You must pay the rent! I can’t pay the rent! I’ll pay the rent. My hero!
I admit I LOVE melodrama — the true stuff, the new stuff, and the mustachioed tongue-in-cheek stuff. That being said, I weep copious tears, gnash my teeth, and rend my garments when folks use “melodrama” in solely disparaging ways. In truth, melodrama grew from the dance hall, cheap entertainment (thrills, chills, and crazy love stories!), into a means to forward a progressive social agenda and large-scale cultural and system reform.
WHHHHAAAAAT?!?!?! NO!!!
Yes, my friends, yes.
The history of melodrama
In Victorian England, if you were poor, “ill-figured,” dark, ugly, or “uncivilized” on the outside, that was because that’s who you were on the inside. You were made that way by God, because you deserved it. If you were enslaved or in servitude, it is because you were meant to be, and if you were a “fallen woman,” you were as the fallen angel and should be cast out to hell, where you belonged. Towards the end of the 19th century, the rise of the Industrial Revolution exacerbated the existing poverty disparities, in addition to creating new ways for the rich and powerful to use “disposable” people for personal gain.

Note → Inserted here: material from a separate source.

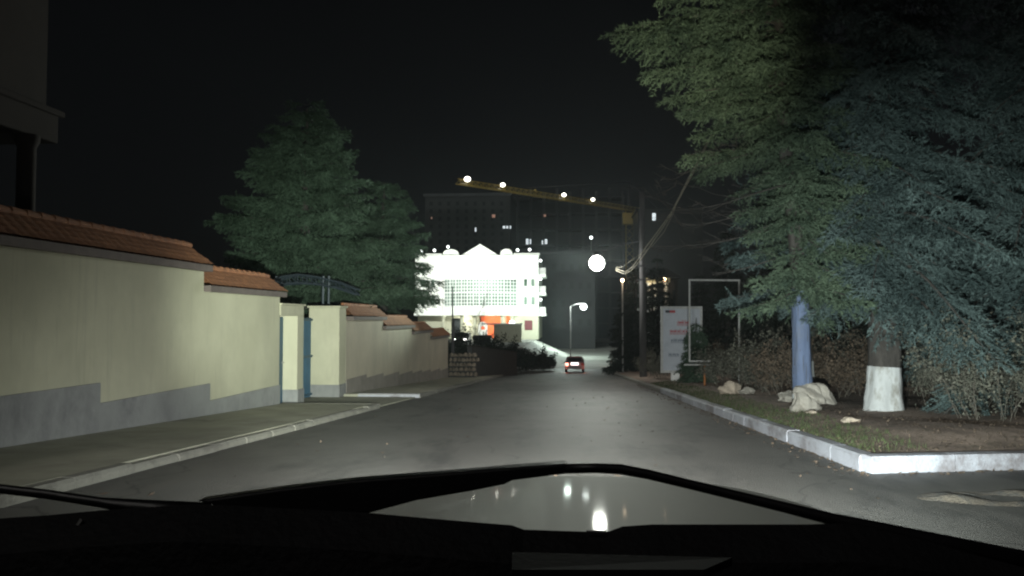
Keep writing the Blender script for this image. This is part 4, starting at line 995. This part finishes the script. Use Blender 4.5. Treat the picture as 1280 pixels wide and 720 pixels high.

How to create large scale awareness and promote change?
Hello, melodrama!
It is here that we see the emergence of suave, smooth, rich, handsome VILLAINS. Men of society and culture, who, in a private moment on stage, reveal a purely evil heart with no sense of honor or compassion. We meet ill-figured, ill-fated common folk with a heart of gold, women forced to steal or “give themselves away” to save their children, street urchins who do a kindness and come through in the moment of truth, and even people whose souls are “lost” committing an act (an often dramatic, final act, or course) of love or valour. Inevitably, the villains are mill or mine owners, land grabbers, railroad tycoons, and the like, and the inhumane practices in their acquisitions, mines, and mills are revealed. By the early 1900s, there were even FEMALE HEROES!!!!!!!! Women who saved the day and the play, after being downtrodden, who faced down the rich, scheming, handsome male villains! Holy cannoli, right?
Of course, the “regular folks” loved these plays and were emboldened by them. The plays themselves mark a growing rise in “regular joe” action. But wait! There’s more!

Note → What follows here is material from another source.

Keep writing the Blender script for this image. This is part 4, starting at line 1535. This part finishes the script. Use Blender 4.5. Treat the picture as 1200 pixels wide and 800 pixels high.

By this time, even people (mostly women) of the upper classes might also watch plays of melodramatic style. Such plays fueled the rise in women of the upper classes working to address hardships women and children of the lower classes had to face.
Cool, huh?
Sure, melodrama came from a time of heightened performance styles (often called “the realism of our dreams”), stark right and wrong, and plots drawn in black, white, and red (yes, like a comic book or certain graphic novels, a lovely and telling legacy), and tying Sweet Polly to the tracks seems outrageous and ridiculous…… but they are nonetheless an important part of rising social awareness and action. And HEAPS of fun!